A quoi sert une berceuse? A endormir les enfants? Oui, mais pas seulement, en tout cas pour les Vietnamiens. A travers les berceuses, l’adulte transmet à l’enfant des valeurs culturelles et spirituelles accumulées au fil des générations. Une fois acquises, celles-ci contribueront à façonner personnalité de l’enfant. Au Vietnam, les responsables culturels sont en train de développer un projet visant à préserver les berceuses dans la vie moderne.
De tous les chants populaires qui se transmettent de généation en génération, la berceuse est la plus ancienne. A travers leurs berceuses, la mère ou la grand-mère exprime à l’enfant tout leur amour et toute leur tendresse. Une musique simple mais riche en sentiments, dont les paroles sont souvent issues de comptines ou d’autres airs populaires qui évoquent des scènes de la vie rurale: la rivière, la lune, le champ, l’herbe, le bambou, la cigogne… Selon l’artiste Pham Hong Phuong, chargé de cours à l’Ecole normale centrale de musique et de peinture, un enfant qui grandit dans un tel environnement affectif a toutes les chances de devenir à son tour un adulte attentionné: “Pendant la guerre, j’ai fui la ville pour me réfugier dans la province de Phu Tho. C’était en été. L’électricité était souvent coupée. Les mères et les grand-mères rafraîchissaient leurs enfants avec un éventail, en chantant des berceuses. Cette musique douce était rythmée par les mouvements de la main ou du hamac. Tout en chantant, la mère ou la grand-mère caressait la tête ou le dos de l’enfant, pour l’aider à dormir plus facilement. Elles n’étaient pas forcément chanteuses, mais leur voix exprimait toujours quelque chose. Pour moi, c’est un souvenir impérissable.”

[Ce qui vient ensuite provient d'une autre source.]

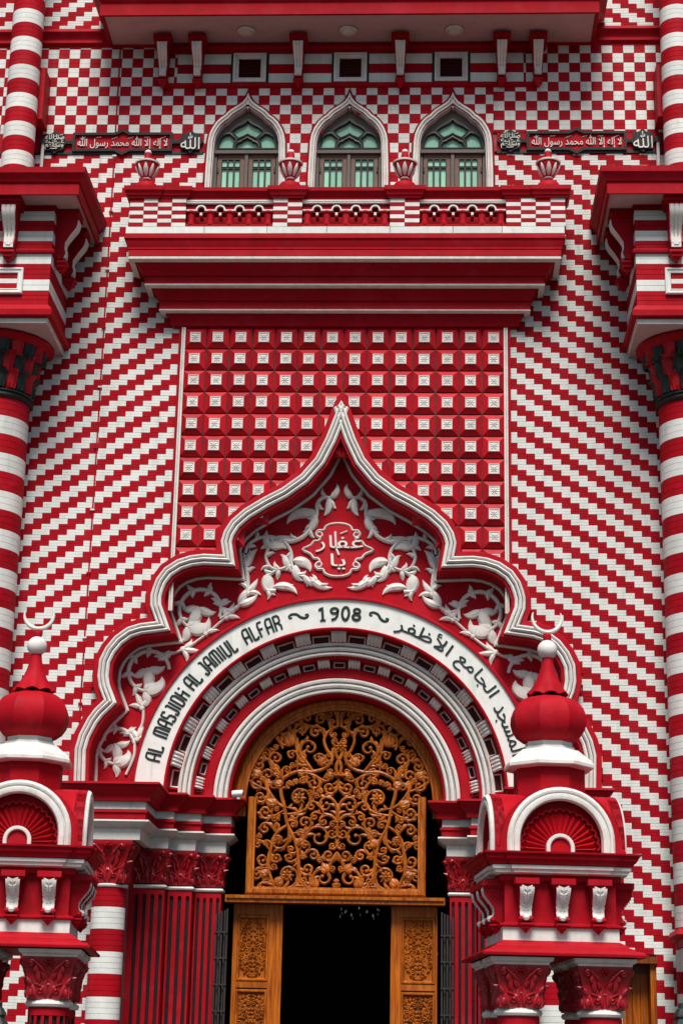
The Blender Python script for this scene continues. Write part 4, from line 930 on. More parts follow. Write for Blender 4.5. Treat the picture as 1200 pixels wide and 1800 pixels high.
for _ in range(9000):
    x, y = _rs.uniform(205, 575), _rs.uniform(105, 955)
    if y < 522 and hypot(x-592, y-522) > 402: continue
    g1 = min(hypot(x-a, y-b)-r*.92 for a, b, r in _c); g2 = min(hypot(x-a, y-b)-7 for a, b in _mp); g3 = min(580-x, x-212 if y > 522 else 999, 402-hypot(x-592, y-522) if y < 522 else 999, 962-y)
    r = min(g1, g2, g3+6, 30)
    if r < 15: continue
    q = min(_c+[(a, b, 0) for a, b in _mp[::3]], key=lambda t: abs(hypot(x-t[0], y-t[1])-t[2]-r*1.5)); L0 = hypot(x-q[0], y-q[1]) or 1
    SC.append((x, y, r, q[0]+(x-q[0])/L0*q[2]*.95+(y-q[1])/L0*r*.8, q[1]+(y-q[1])/L0*q[2]*.95-(x-q[0])/L0*r*.8, _rs.choice((-1, 1)))); _c.append((x, y, r))
k_ = (at(700, 1450, DW)[0]-at(500, 1450, DW)[0])/200/2.609
for sgn in (-1, 1):
    mp = (lambda u, v, h=0, sgn=sgn: (FC[0]-.02+(u-FC[0]+.02 if sgn < 0 else -(u-FC[0]+.02)), -(DW-.02+h), v))
    mb = MB()
    for st in MAIN:
        q = smooth([LZ(*p) for p in st], 5); n = len(q); mb.ribbon(q, [.024+.010*sin(pi*i/n) for i in range(n)], .045, 'carved teak', mp)
    th.part('carved_stem', mb)
    for i, (cx, cy, r, ax, ay, dr) in enumerate(SC):
        mb = MB(); c = LZ(cx, cy); a = LZ(ax, ay)
        scroll(mb, c[0], c[1], r*k_, a[0], a[1], dr, .026 if r > 26 else .021, .042, 'carved teak', mp, 1.2, 6 if r > 30 else 4, .95)
        if i in (1, 6, 9): flower(mb, c[0], c[1], r*k_*.52, 'carved teak', mp, .06)
        th.part('carved_scroll', mb)
    for (x, y, ang, ln) in ((365, 290, 100, 1.0), (500, 380, 60, .8), (560, 420, 200, .6), (535, 870, 120, .7), (300, 560, 150, .8), (262, 880, 160, .7), (400, 750, 60, .7), (300, 930, 60, .7), (330, 470, 160, .7), (520, 120, 100, .6), (225, 430, 130, .7), (470, 940, 80, .7)):
        p = LZ(x, y); mb = MB()
        for k in (-1, 0, 1): leaf(mb, p[0], p[1], radians(ang+k*34), .30*ln*(1 if k == 0 else .8), .06, -k*.9, .06, 'carved teak', mp, 8)
        th.part('carved_leaf', mb)
mb = MB(); p = LZ(583, 290); flower(mb, FC[0]+.01, p[1], .11, 'carved teak', fac(DW), .06); th.part('carved_flower', mb)
mb = MB(); p = LZ(583, 425); mb.ribbon([(FC[0]-.09, p[1]), (FC[0]+.11, p[1])], .03, .07, 'carved teak', fac(DW)); th.part('carved_tie', mb)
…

Belles mais fragiles, les berceuses se raréfient. Le professeur et musicologue Tran Van Khe, qui a consacré presque toute sa vie à la recherche sur la musique traditionnelle, raconte: “En 1976, je suis rentré au pays après 25 ans. J’ai eu alors l’occasion de traverser le pays du Nord au Sud. Et j’ai été stupéfait de constater que les mères ne chantaient plus de berceuses. A cause des conditions particulières de l’époque, à cause d’un nouveau mode de vie, à cause de la guerre, les mères ne berçaient plus leurs enfants. C’était pour moi une grande perte car la berceuse constitue la première éducation musicale que la mère donne à son enfant. Alors que le lait maternel nourrit l’enfant, la berceuse nourrit son subconscient en poésie et en musique populaire.”
Transmise oralement, chaque berceuse a de multiples versions. Avec la modernisation, le rythme de la vie s’accélère. Les mères d’aujourd’hui consacrent moins de temps pour leurs enfants, si bien que l’apprentissage des berceuses tend à disparaître. Face à cette situation, le ministère de la Culture, des Sports et du Tourisme collabore actuellement avec les localités pour promouvoir cet art populaire en organisant par exemple des festivals. Cao Thi Hien est une artiste très motivée dans ce domaine: “Nous apprenons aux jeunes mamans des berceuses. Les paroles sont empreintes d’humanisme, et insufflent à l’enfant l’amour de la famille et du pays. Maintenant, peu de mères savent chanter des berceuses, nous espérons donc remédier à cette situation en appelant tout le monde à contribuer à la sauvegarde de cet art traditionnel.”
Les berceuses sont en effet un héritage précieux qu’il faut mettre en valeur. Car, comme le dit si bien l’artiste Pham Hong Phuong, nous ne vivons pas dans le passé, nous n’obligeons personne à s’enfermer à l’intérieur des haies de bambou du village, nous comprenons que la société doit évoluer, mais tout ce qui constitue le terreau de la culture nationale doit pouvoir permettre de nourrir la personnalité de l’homme. Et les berceuses sont une partie de ce terreau.